While this seems like a no-brainer, it’s shocking how many times a multi-billion corporation puts demands on volunteer maintainers. Microsoft recently did this with the FFmpeg developers.

After politely requesting a support contract from Microsoft for long term maintenance, they offered a one-time payment of a few thousand dollars instead.

This is unacceptable.

We didn’t make it up, , this is what @microsoft @microsoftteams actually did:

https://t.co/AnmJ4VRyCh

— FFmpeg (@FFmpeg) | April 2, 2025

Here is the comment from the Microsoft on the FFmpeg tracker:

Hi, This is a high priority ticket and the FFmpeg version is currently used in a highly visible product in Microsoft. We have customers experience issues with Caption during Teams Live Event. Please help,

To emphasize the point, Microsoft is a $3 trillion company asking for a high-priority fix on an open-source library on which their commercial product relies. When pressed, the best the company would offer is a one-time payment rather than offering to help support a project that is critical to one of its commercial products.

Even more to the point, this is unacceptable and needs to change.

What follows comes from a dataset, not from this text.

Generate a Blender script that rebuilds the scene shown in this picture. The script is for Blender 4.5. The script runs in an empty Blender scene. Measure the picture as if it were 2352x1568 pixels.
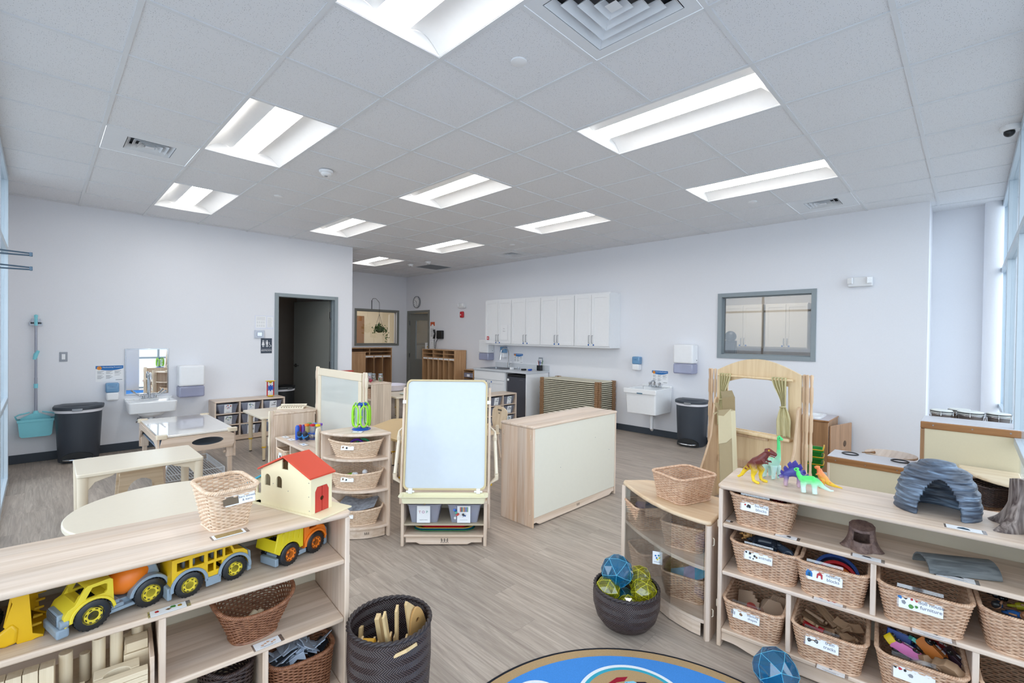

Individuals Should Help Out

Individuals can and should contribute to their favorite open-source projects. Even if it’s only a few dollars a month, if hundreds or thousands of users chip in and support a project, it can result in a substantial benefit to the maintainer.

Reduce Dependencies

Another thing that could help reduce the strain on developers is for Linux distro to reduce the number of dependencies. There are instances where a project is genuinely a required dependency of another project. Many times, however, projects experience dependency creep, adding additional dependencies that aren’t really required.

Reducing the number of dependencies to only what is truly required would help reduce the workload on maintainers of smaller projects.

Open Source Is Too Important to Fail

Open-source software is far too important for the status quo to remain. In fact, 99% of new software projects rely on at least some open-source components, according to Gitnux.

If companies, and individuals, want to continue to benefit from the open source community, it’s time to step up and help support projects they value.